Required task:
Please return the full listing below without altering anything.

Data lines:
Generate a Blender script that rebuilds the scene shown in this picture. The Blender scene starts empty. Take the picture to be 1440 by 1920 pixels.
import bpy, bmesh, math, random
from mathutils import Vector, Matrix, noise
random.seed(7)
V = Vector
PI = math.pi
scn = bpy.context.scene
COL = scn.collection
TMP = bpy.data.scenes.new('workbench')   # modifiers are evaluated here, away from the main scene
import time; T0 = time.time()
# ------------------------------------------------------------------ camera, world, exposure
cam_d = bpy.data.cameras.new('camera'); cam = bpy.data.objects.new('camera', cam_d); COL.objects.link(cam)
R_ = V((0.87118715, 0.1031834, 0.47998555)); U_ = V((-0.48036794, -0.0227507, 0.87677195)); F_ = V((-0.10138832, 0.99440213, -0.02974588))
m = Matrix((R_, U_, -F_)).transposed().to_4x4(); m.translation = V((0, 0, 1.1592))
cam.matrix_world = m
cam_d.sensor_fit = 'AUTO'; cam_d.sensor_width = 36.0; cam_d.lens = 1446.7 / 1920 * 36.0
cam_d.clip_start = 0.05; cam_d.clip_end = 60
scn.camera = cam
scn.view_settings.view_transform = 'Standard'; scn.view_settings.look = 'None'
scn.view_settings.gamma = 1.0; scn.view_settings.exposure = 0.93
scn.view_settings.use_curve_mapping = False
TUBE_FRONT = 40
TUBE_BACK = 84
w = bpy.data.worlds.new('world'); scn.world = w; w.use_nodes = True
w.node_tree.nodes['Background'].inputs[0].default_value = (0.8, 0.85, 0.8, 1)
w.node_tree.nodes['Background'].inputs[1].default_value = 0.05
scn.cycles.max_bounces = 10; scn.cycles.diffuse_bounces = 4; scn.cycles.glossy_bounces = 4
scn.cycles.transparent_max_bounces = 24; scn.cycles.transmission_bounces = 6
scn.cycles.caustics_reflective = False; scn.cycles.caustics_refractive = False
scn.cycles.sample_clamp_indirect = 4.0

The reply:
Generate a Blender script that rebuilds the scene shown in this picture. The Blender scene starts empty. Take the picture to be 1440 by 1920 pixels.
import bpy, bmesh, math, random
from mathutils import Vector, Matrix, noise
random.seed(7)
V = Vector
PI = math.pi
scn = bpy.context.scene
COL = scn.collection
TMP = bpy.data.scenes.new('workbench')   # modifiers are evaluated here, away from the main scene
import time; T0 = time.time()
# ------------------------------------------------------------------ camera, world, exposure
cam_d = bpy.data.cameras.new('camera'); cam = bpy.data.objects.new('camera', cam_d); COL.objects.link(cam)
R_ = V((0.87118715, 0.1031834, 0.47998555)); U_ = V((-0.48036794, -0.0227507, 0.87677195)); F_ = V((-0.10138832, 0.99440213, -0.02974588))
m = Matrix((R_, U_, -F_)).transposed().to_4x4(); m.translation = V((0, 0, 1.1592))
cam.matrix_world = m
cam_d.sensor_fit = 'AUTO'; cam_d.sensor_width = 36.0; cam_d.lens = 1446.7 / 1920 * 36.0
cam_d.clip_start = 0.05; cam_d.clip_end = 60
scn.camera = cam
scn.view_settings.view_transform = 'Standard'; scn.view_settings.look = 'None'
scn.view_settings.gamma = 1.0; scn.view_settings.exposure = 0.93
scn.view_settings.use_curve_mapping = False
TUBE_FRONT = 40
TUBE_BACK = 84
w = bpy.data.worlds.new('world'); scn.world = w; w.use_nodes = True
w.node_tree.nodes['Background'].inputs[0].default_value = (0.8, 0.85, 0.8, 1)
w.node_tree.nodes['Background'].inputs[1].default_value = 0.05
scn.cycles.max_bounces = 10; scn.cycles.diffuse_bounces = 4; scn.cycles.glossy_bounces = 4
scn.cycles.transparent_max_bounces = 24; scn.cycles.transmission_bounces = 6
scn.cycles.caustics_reflective = False; scn.cycles.caustics_refractive = False
scn.cycles.sample_clamp_indirect = 4.0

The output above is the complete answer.